Laurent Gbagbo resta in carcere. La corte penale internazionale (Cpi) ha sospeso la scarcerazione dell’ex presidente della Costa d’Avorio, imputato con l’ex leader dei Giovani Patrioti Charles Blé Goude per crimini contro l’umanità. Solo martedì scorso la corte aveva assolto Gbagbo per insufficienza di prove. Gbagbo è stato il primo capo di Stato a finire alla sbarra alla Cpi.
Primo grado
Gbagbo è stato arrestato e poi estradato all’Aja nel 2011, con la pesante accusa di crimini contro l’umanità messi in atto durante la crisi post-elettorale, che aveva portato alla morte di oltre 3.000 persone e causato l’esodo di oltre 500mila persone. Nel 2010, quando era stato sconfitto dall’attuale presidente Alassane Ouattara, Gbagbo non aveva accettato il risultato e questo aveva scatenato un’ondata di violenze che aveva gettato nel caos politico ed economico il Paese.
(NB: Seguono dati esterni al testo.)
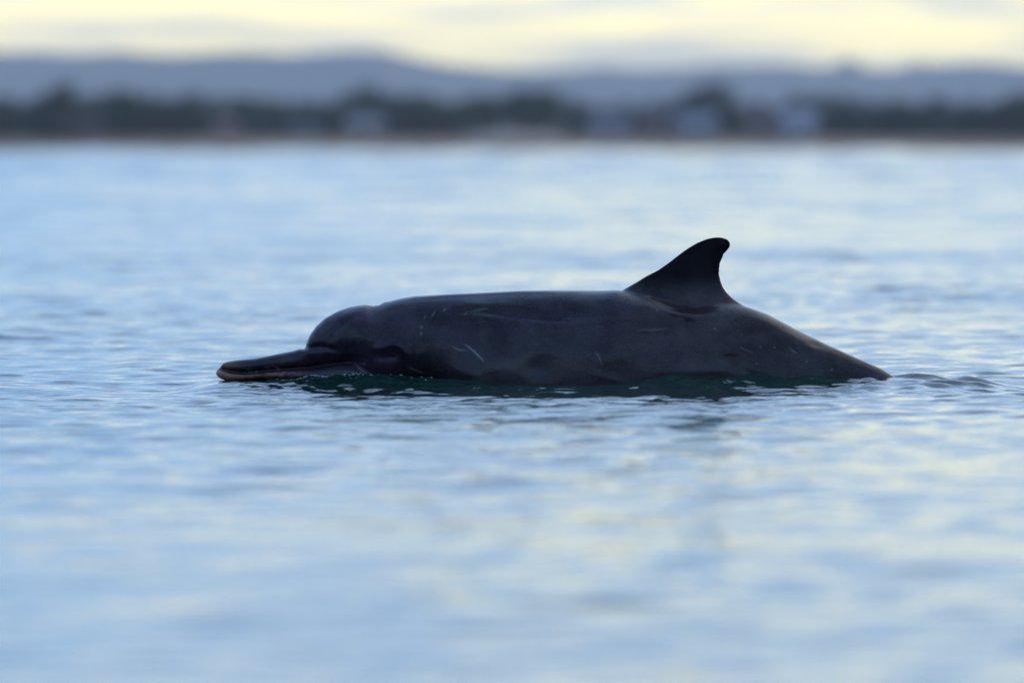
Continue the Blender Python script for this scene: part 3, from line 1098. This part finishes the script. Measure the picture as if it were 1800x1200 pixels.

In prima istanza la procura non è riuscita a dimostrare, e da qui la scarcerazione, che i discorsi pubblici di Gbagbo, durante la crisi, siano stati “un ordine o un’istigazione” a commettere crimini. La Corte, infatti, aveva dato ragione all’avvocato difensore di Gbagbo, Jennifer Naouri, secondo il quale “il pubblico ministero semplicemente non ha indagato dall’inizio in modo indipendente e professionale”, sostenendo che per questo le prove a carico dell’ex presidente della Costa d’Avorio sono “non autenticabili, verificabili, tracciabili, affidabili e non possono essere incrociate”. Ora è tutto da rifare.
Vent’anni
Con il ricorso in appello della procura si ribalta tutto. I giudici della Corte dovranno decidere se accogliere o rigettare il ricorso. In caso lo respingano dovranno aprire colloqui con i paesi disposti ad accogliere l’ex presidente ivoriano. Il rientro in Costa d’Avorio, infatti, non sarà immediato soprattutto perché su di lui pende una condanna a 20 anni di reclusione, comminata dalla giustizia ivoriana. Insieme a lui sono stati condannati anche il suo ultimo primo ministro e due altri suoi ex ministri. L’accusa è aver sottratto denaro, tra il 2010 e il 2011 dalla Banca Centrale degli Stati dell’Africa occidentale. La Corte, inoltre, dovrà valutare la pericolosità dell’ex presidente se dovesse tornare in patria, come già ha fatto per ben 14 volte rigettando le richieste di libertà provvisoria. La figlia, Marie Laurence Gbagbo, ha, invece, fatto sapere che suo padre “non vivrà in nessun altro Paese oltre alla Costa d’Avorio. Vuole tornarci e ci aspettiamo che torni”, senza specificare se il padre nutra ancora ambizioni politiche.
Un futuro incerto
La sentenza di scarcerazione e ora la decisione di prolungare lo stato di fermo, arrivano a un anno dalle elezioni presidenziali che si terranno nel 2020. Un’incognita che potrebbe pesare sull’esito elettorale. La possibilità che Gbagbo possa candidarsi per le presidenziali, per ora, appare remota, così come il suo rientro nel Paese. Qualsiasi sia la decisione della Corte internazionale, questa potrebbe causare non poche tensioni in Costa d’Avorio, come già si è visto nei giorni scorsi. Ad Abidjan, capitale economica del paese, sono scesi in piazza i sostenitori di Gbagbo, ma anche le vittime della crisi del 2010. Nel quartiere di Yaupougon si è festeggiato per la notizia della scarcerazione. Il quartiere di Abobo, a nord di Abidjan, è stato teatro, invece, delle proteste. Questo fa capire come Gbagbo goda ancora di un certo seguito e come la popolazione sia divisa. Ed evidenzia, inoltre, che il processo di riconciliazione sia ancora lontano dall’essere realizzato.
Misure di riconciliazione
Proprio alla riconciliazione si è appello il portavoce del governo ivoriano, Sidi Touré, invitando “tutte le persone alla calma, al perdono e alla riconciliazione”. Touré ha anche detto che il presidente Alassane Ouattara e il suo governo hanno rivolto un pensiero alle vittime degli scontri dopo le elezioni del 2010 e che saranno approvate “misure aggiuntive” a loro favore. La più grande incognita per la Costa d’Avorio rimane, ancora, l’ingombrante presenza del settantatreenne Gbagbo.